[Entries with scene source code]
::::::::

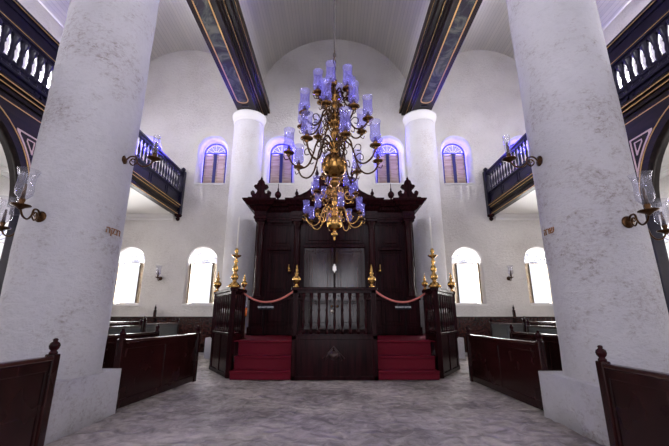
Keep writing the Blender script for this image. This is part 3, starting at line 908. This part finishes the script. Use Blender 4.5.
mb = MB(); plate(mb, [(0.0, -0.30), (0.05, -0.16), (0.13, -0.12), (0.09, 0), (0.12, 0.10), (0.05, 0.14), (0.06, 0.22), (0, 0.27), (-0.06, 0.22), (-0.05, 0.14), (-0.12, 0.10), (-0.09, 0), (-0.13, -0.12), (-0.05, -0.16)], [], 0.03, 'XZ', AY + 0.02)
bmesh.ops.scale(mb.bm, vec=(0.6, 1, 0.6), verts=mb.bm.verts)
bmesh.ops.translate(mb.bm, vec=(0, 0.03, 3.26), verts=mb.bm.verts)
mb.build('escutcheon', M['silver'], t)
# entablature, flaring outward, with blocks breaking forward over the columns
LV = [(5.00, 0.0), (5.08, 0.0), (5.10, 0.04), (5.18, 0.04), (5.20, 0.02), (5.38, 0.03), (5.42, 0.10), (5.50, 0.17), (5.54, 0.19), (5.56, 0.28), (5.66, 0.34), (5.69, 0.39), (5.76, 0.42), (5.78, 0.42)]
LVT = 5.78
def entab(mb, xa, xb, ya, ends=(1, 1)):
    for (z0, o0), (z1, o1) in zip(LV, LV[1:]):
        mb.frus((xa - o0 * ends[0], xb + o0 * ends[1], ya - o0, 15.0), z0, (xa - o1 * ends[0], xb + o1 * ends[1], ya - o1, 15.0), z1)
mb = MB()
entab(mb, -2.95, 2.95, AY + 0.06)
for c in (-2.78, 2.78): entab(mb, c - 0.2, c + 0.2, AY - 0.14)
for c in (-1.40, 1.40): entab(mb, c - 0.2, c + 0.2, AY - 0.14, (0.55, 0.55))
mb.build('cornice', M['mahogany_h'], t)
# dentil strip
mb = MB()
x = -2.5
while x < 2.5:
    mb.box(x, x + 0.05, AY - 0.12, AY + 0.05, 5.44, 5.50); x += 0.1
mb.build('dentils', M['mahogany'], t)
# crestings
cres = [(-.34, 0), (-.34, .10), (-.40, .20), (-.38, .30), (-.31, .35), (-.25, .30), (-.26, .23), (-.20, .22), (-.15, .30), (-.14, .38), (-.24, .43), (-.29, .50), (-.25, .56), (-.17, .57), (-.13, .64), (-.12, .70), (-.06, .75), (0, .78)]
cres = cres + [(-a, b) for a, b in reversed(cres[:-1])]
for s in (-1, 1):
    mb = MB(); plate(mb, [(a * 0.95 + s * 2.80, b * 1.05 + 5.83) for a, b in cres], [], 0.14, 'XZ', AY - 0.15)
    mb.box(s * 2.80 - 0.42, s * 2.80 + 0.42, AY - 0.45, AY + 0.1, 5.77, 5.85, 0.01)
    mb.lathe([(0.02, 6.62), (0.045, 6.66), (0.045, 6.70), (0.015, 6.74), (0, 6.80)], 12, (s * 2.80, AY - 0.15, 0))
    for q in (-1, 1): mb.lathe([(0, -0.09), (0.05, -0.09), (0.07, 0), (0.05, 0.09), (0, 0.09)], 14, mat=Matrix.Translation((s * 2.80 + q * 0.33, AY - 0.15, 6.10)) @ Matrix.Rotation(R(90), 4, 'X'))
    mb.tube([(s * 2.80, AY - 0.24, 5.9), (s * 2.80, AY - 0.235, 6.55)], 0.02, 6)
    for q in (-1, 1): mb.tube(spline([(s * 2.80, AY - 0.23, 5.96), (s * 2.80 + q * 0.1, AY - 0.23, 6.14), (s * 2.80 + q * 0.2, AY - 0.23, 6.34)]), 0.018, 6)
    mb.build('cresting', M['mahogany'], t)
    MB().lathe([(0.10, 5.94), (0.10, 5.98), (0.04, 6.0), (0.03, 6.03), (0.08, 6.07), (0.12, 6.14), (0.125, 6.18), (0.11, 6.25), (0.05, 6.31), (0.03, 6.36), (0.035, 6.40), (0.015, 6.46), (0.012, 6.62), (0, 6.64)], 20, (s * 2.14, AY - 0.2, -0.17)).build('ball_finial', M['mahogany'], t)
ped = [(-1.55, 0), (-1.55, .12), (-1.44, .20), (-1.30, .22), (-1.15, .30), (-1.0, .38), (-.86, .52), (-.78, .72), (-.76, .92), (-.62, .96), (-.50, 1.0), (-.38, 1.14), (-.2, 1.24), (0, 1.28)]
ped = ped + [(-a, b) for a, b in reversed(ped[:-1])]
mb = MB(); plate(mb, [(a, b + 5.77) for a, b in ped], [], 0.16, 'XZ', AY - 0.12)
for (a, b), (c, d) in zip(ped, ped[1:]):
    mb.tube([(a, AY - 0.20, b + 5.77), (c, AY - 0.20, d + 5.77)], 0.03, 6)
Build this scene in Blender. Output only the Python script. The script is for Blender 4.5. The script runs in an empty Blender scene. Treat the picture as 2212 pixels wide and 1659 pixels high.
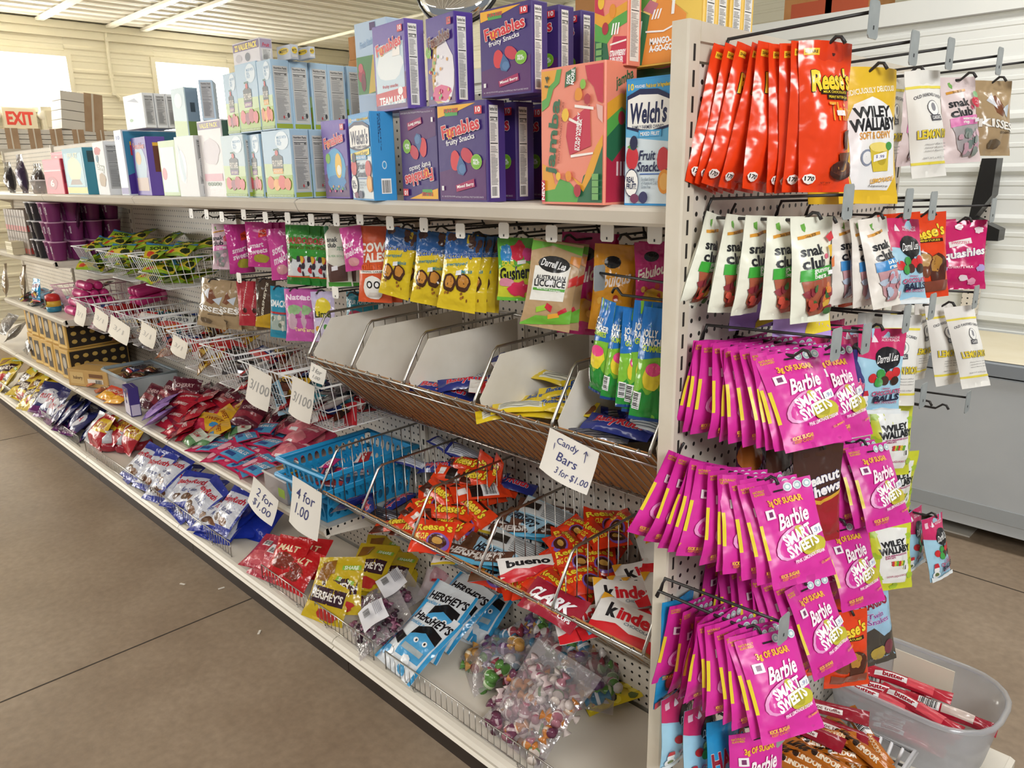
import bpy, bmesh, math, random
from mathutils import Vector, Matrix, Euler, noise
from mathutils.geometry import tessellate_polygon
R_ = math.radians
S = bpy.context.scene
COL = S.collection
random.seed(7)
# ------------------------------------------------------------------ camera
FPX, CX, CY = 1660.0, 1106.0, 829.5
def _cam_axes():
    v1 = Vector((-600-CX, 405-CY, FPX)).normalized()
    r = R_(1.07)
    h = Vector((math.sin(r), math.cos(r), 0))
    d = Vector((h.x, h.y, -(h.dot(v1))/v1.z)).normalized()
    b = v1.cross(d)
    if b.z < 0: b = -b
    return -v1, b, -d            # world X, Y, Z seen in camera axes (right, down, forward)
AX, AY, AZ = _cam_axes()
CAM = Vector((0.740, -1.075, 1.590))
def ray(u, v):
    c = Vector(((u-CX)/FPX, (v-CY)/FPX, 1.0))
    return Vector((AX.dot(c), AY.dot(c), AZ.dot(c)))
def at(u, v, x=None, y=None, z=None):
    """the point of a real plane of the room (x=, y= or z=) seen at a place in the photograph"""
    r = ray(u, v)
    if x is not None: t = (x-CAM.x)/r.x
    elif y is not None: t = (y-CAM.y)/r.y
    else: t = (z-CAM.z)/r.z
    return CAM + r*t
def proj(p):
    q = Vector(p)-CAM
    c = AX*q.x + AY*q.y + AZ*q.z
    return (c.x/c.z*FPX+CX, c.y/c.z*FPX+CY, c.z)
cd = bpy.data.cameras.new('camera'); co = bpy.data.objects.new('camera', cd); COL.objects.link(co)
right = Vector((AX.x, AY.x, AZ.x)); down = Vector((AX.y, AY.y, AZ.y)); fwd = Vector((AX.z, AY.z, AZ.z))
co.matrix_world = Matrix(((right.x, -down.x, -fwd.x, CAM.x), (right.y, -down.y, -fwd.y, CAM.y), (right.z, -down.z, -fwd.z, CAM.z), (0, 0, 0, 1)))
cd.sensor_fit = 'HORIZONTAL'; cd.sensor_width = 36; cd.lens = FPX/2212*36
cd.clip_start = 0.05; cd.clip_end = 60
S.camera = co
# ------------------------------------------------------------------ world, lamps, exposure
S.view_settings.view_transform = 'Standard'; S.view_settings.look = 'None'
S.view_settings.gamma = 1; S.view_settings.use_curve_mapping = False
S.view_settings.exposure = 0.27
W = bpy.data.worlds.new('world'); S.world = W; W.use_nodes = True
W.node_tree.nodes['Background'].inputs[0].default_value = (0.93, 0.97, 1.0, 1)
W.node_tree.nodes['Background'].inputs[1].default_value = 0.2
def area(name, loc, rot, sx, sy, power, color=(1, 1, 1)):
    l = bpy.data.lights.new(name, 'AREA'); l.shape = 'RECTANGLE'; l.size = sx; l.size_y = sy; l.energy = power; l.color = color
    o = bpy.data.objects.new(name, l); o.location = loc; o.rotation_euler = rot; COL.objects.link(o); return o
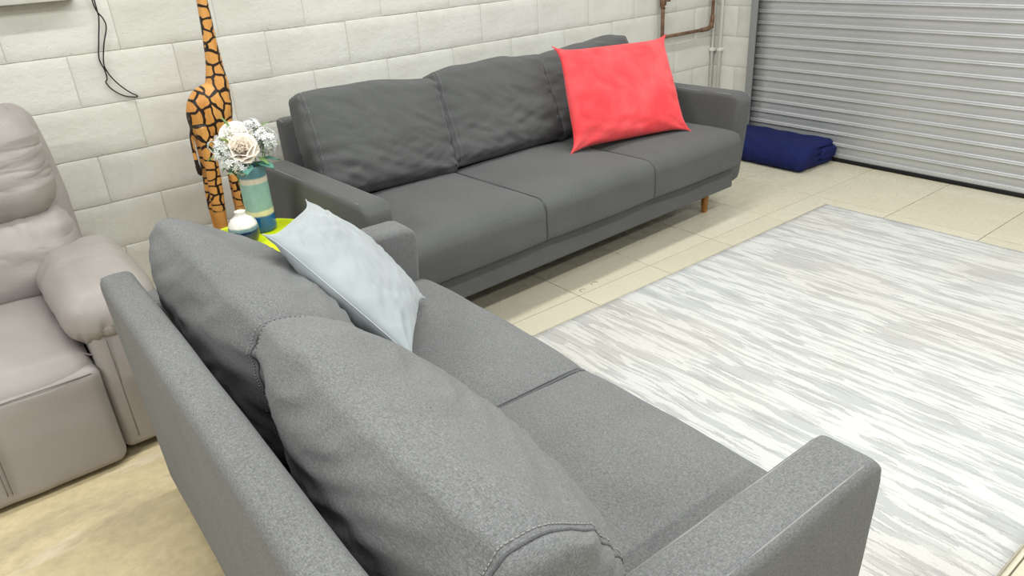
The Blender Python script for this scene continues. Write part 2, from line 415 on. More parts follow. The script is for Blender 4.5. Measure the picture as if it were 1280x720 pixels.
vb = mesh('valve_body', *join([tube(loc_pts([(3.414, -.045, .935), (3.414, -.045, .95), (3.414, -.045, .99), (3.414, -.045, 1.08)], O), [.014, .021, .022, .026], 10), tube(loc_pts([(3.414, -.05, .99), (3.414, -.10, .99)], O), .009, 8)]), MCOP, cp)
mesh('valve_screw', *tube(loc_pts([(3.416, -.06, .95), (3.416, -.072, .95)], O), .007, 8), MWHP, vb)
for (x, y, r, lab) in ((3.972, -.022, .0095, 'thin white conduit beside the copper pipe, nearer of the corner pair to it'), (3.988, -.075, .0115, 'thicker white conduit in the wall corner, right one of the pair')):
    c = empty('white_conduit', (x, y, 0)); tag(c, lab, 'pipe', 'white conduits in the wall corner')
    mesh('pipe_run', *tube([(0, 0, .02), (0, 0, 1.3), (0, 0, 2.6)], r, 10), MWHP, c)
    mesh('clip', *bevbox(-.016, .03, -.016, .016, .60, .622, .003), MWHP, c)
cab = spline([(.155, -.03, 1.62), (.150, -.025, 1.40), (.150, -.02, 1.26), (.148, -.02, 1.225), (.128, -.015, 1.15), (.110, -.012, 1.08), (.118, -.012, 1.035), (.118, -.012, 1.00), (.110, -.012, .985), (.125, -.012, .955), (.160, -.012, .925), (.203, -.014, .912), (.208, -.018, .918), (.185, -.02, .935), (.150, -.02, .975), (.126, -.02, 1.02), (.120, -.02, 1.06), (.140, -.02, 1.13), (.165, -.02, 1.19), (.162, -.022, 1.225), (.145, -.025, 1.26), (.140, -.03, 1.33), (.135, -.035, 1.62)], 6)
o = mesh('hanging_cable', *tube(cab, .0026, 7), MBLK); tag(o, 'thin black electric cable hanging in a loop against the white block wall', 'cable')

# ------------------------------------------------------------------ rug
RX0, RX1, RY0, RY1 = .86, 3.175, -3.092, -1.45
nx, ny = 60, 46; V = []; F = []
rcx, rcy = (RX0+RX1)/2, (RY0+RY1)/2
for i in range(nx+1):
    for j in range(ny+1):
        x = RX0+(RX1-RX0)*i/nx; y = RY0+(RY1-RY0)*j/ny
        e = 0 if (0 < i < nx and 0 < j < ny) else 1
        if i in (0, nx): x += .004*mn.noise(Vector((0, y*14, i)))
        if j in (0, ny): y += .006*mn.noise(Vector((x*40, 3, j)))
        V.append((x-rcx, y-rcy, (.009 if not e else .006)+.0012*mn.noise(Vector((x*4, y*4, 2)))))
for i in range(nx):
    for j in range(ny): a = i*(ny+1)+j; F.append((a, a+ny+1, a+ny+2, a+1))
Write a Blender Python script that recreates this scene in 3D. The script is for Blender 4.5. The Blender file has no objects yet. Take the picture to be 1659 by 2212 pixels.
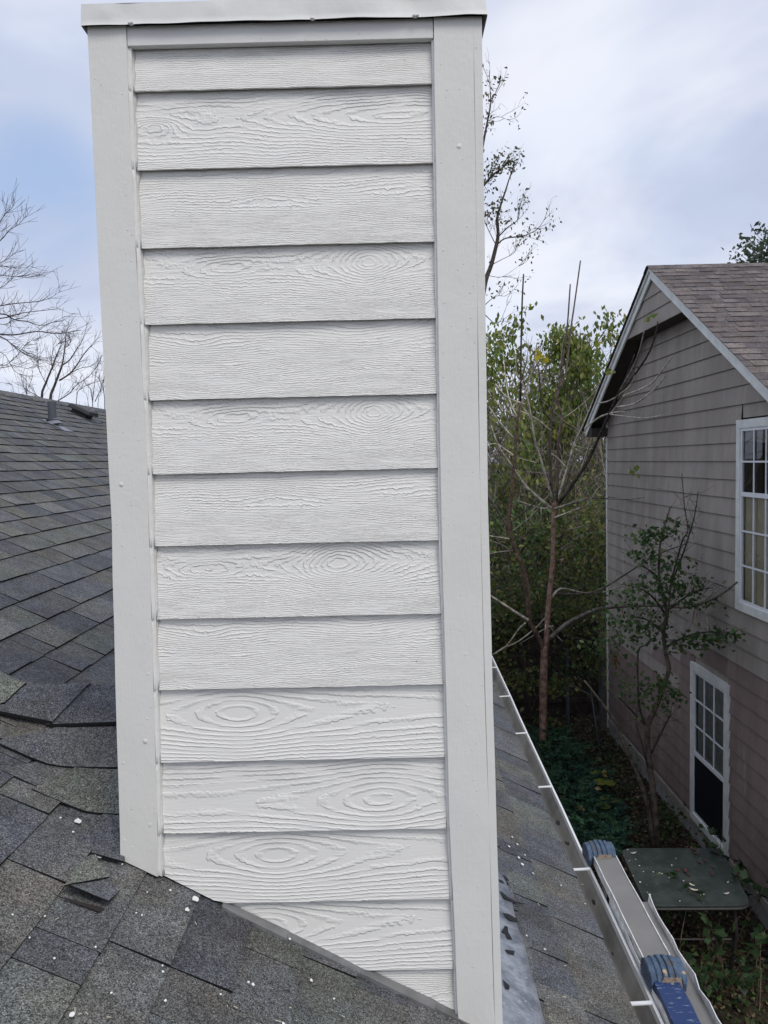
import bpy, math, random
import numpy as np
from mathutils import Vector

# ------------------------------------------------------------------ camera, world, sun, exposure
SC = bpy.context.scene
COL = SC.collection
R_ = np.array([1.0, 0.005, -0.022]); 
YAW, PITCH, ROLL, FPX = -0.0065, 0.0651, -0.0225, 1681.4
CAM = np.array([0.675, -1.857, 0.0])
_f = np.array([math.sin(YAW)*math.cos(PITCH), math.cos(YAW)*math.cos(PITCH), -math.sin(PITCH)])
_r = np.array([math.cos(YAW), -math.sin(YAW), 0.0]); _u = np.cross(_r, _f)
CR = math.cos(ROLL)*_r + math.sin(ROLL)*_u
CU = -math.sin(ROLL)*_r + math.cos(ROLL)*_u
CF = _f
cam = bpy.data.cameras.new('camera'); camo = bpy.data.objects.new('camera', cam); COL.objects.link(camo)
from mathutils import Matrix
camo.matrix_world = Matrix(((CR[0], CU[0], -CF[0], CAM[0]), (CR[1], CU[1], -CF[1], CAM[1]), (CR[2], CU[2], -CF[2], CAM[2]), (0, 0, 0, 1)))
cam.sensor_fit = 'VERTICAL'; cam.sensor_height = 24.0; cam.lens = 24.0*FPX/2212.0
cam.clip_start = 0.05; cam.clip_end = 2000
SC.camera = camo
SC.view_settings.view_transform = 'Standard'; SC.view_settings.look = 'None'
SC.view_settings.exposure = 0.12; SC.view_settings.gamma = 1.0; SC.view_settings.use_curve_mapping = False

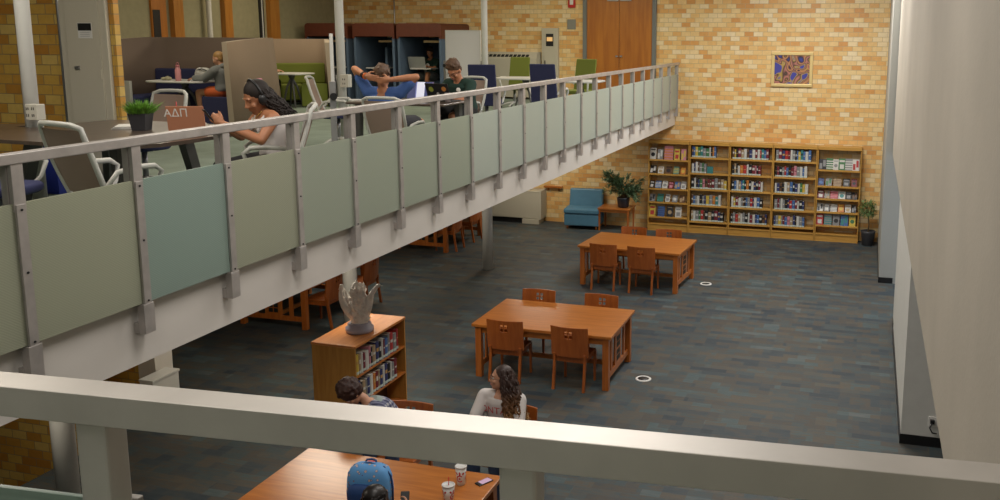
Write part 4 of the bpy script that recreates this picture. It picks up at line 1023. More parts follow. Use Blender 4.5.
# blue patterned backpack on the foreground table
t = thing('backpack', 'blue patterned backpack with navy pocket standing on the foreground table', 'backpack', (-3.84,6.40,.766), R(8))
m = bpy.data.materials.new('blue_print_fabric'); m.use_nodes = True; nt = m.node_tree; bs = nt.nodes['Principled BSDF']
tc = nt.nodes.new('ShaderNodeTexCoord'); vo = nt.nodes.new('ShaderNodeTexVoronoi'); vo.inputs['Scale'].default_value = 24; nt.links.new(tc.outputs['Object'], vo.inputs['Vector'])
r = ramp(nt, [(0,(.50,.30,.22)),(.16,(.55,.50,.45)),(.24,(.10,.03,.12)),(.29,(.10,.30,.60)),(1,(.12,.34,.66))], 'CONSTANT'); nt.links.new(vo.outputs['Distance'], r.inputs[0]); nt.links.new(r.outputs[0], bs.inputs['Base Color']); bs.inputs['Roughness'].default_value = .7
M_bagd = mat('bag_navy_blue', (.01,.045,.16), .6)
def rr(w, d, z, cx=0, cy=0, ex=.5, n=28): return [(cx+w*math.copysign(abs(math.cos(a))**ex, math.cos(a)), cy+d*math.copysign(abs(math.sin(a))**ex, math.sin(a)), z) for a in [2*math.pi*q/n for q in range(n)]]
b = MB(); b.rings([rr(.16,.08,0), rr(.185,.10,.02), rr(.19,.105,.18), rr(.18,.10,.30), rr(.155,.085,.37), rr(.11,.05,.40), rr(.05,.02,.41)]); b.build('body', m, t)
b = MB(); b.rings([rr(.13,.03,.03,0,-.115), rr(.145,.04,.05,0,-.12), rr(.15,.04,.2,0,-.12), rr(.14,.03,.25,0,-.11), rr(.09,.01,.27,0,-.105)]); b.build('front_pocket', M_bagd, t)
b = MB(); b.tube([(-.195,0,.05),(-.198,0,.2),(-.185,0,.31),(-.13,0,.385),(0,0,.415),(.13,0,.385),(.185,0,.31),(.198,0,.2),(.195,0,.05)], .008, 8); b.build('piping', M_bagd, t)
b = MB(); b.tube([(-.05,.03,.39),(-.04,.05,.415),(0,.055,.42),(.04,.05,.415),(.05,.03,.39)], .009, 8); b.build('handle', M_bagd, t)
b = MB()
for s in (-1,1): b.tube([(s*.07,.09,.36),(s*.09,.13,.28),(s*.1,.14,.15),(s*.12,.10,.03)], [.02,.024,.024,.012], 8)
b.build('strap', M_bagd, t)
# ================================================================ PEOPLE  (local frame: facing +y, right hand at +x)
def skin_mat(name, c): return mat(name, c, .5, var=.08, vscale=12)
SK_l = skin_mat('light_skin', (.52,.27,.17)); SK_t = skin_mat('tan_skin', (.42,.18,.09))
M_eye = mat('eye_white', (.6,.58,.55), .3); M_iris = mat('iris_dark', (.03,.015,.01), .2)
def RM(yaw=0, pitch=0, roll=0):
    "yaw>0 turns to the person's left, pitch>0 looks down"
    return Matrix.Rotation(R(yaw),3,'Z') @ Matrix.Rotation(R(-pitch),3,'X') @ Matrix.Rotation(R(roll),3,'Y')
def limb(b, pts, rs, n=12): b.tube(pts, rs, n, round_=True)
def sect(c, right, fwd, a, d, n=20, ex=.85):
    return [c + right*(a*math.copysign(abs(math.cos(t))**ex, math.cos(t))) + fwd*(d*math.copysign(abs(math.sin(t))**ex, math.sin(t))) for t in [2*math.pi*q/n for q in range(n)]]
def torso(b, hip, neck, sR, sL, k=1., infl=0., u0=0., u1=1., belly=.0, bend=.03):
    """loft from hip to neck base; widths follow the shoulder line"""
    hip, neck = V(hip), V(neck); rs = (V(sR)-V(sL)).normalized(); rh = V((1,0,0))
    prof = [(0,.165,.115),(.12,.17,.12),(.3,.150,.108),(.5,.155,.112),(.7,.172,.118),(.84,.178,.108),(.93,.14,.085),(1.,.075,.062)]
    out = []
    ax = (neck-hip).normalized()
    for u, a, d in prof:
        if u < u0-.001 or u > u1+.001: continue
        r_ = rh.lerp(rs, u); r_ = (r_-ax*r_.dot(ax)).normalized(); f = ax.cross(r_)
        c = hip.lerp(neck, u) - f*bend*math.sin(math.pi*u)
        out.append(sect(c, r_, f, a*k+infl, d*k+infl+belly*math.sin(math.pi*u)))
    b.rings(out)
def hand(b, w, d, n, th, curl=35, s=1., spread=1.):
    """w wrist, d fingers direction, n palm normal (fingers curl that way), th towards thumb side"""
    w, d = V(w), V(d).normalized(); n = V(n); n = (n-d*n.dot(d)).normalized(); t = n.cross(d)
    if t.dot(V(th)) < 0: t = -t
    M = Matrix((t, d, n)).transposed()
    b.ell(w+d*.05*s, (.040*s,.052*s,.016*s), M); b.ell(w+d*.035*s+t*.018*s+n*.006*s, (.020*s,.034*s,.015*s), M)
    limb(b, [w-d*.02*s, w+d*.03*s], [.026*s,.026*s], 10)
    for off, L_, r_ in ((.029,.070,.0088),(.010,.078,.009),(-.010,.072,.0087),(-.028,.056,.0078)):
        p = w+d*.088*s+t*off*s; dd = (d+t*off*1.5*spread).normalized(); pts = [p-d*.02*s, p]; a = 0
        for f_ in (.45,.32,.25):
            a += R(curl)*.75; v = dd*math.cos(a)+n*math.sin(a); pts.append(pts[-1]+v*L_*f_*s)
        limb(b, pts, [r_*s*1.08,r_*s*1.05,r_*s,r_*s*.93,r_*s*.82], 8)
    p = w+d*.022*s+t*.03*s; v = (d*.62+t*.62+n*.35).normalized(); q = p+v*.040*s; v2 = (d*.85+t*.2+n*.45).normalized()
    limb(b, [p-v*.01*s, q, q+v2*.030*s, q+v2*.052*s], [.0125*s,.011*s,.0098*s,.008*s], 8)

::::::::

# TO DO
From the entries above, list each line with "recreates" in it.

# ANSWER IN FULL
Write a Blender Python script that recreates this scene in 3D. The script is for Blender 4.5. The Blender file has no objects yet. Take the picture to be 1659 by 2212 pixels.
Write part 4 of the bpy script that recreates this picture. It picks up at line 1023. More parts follow. Use Blender 4.5.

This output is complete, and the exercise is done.